Wasz sprzeciw ma znaczenie! #ACTA2 upadły dzisiaj w PE! Wielkie dzięki dla zaangażowanych w protesty! pic.twitter.com/imCYBhMQuq
— Dobromir Sośnierz (@D_Sosnierz) 5 lipca 2018
Unijna dyrektywa w sprawie praw autorskim miała ograniczyć piractwo internetowe. Nakładałaby ona na takie serwisy jak YouTube i Facebook obowiązek monitorowania treści pod kątem tego, czy nie łamią prawa autorskiego. Szerzej na ten temat pisaliśmy W TYM MIEJSCU.
Głos ws. decyzji PE zabrali również przedstawiciele polskiej Wikipedii, którzy wczoraj, wraz ze swoimi kolegami z Estonii, Włoch i Hiszpanii, wyłączyli serwis na dobę.
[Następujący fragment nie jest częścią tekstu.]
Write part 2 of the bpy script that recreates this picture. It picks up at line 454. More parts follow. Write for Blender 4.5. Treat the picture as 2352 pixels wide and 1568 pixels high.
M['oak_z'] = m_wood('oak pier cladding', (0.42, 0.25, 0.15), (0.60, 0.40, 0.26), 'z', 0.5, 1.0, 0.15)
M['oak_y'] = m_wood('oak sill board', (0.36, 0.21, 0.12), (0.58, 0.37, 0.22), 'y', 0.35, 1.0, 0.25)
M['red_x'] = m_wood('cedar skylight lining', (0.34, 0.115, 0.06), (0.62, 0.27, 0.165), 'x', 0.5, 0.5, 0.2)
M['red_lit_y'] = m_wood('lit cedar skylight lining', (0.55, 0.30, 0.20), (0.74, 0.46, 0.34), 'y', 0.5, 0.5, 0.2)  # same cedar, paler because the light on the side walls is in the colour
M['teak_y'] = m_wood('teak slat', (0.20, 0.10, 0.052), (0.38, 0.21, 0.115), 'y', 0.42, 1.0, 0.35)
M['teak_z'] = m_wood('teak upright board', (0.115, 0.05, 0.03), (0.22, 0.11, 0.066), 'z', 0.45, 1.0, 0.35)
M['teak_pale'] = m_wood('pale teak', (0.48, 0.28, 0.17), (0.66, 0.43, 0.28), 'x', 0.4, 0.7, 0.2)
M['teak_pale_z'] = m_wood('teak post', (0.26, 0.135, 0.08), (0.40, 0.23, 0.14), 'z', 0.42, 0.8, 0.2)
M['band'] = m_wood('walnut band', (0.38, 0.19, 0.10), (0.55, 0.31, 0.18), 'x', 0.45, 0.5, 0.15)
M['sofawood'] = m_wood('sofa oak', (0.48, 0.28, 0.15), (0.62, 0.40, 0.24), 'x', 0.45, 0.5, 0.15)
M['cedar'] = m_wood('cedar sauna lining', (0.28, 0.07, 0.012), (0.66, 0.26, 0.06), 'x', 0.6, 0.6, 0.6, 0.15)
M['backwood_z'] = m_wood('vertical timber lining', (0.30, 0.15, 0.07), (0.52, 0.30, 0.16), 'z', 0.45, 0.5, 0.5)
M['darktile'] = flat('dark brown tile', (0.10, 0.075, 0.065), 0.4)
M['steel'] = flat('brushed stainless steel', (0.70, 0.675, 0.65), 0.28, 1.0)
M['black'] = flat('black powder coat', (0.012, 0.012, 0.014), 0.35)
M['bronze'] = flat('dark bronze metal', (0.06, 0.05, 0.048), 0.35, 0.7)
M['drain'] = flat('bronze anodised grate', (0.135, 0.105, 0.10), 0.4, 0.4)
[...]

„Drodzy czytelnicy i drogie czytelniczki! Udało się – Parlament Europejski odrzucił rekomendacje Komisji Prawnej. Osiągnęliśmy cel protestu, dlatego wikipedystów zdecydowała się zakończyć zaciemenie Wikipedii. Wasza encyklopedia znów może Wam służyć. Dziękujemy Wam za Waszą cierpliwość i wsparcie w tym trudnym czasie. Przepraszamy tych wszystkich, dla których czas bez Wikipedii oznaczał utrudnienie w pracy, rozwoju, nauce. Jesteśmy wdzięczni za Waszą wyrozumiałość i mamy nadzieję, że już nigdy więcej nic nie zagrozi naszej misji udostępniania Wam wiedzy” – napisano na oficjalnym profilu największej internetowej encyklopedii.
Głosowanie ws. dyrektywy poprzedziły liczne protesty internautów, którzy sprzeciwiali się ustawie twierdząc, ze wprowadzi ona do sieci prewencyjną cenzurę i utrudni przepływ informacji.